Being selected for preservation by the National Film Registry, which is part of the Library of Congress, is one of the highest honors that can be bestowed on any movie, with a maximum of 25 new additions on an annual basis. The criteria to be deemed worthy are those with cultural, historic and aesthetic significance, and the library of 800 titles contains almost all of the finest works from throughout the entire history of cinema.

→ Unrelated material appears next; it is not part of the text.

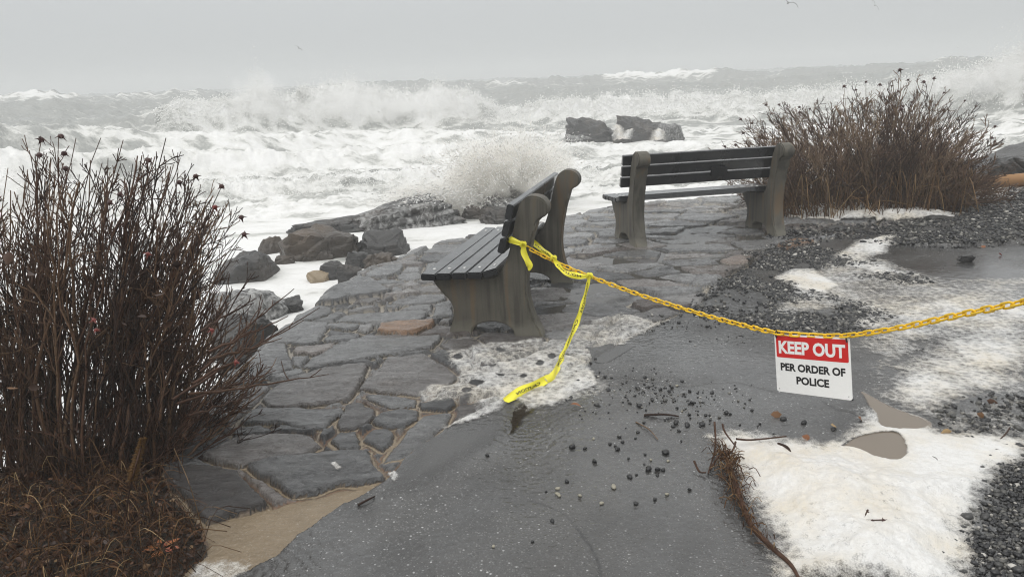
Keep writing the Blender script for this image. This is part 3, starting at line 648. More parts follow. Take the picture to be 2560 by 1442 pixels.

The class of 2021 has now been announced and Christopher Nolan’s The Dark Knight is one of the new titles being added to the Registry. Arguably the greatest comic book movie ever made and one of the most influential blockbusters of the 21st Century, the middle chapter in Nolan’s seminal trilogy is only the second superhero film to be added to the collection after Richard Donner’s Superman, the third pic to have made over a billion dollars at the box office behind Titanic and Jurassic Park, and will mark just the eighth sequel in the library.
Ten years need to have passed since a movie was in theaters for it to be considered, which also makes The Dark Knight the most recent fictional title in the National Film Registry, with 2010 documentary Freedom Riders also going in next year to become the freshest face in a catalogue that dates all the way back to 1891’s silent short Newark Athlete.
Other favorites set to be added include A Clockwork Orange, Grease, The Blues Brothers and bizarrely enough, Shrek. As for The Dark Knight, though, it made a seismic impression on cinema when it arrived back in 2008, and its influence can still be felt today in any number of dark and gritty studio movies. As such, you can’t argue that it fully deserves to be placed among such esteemed company.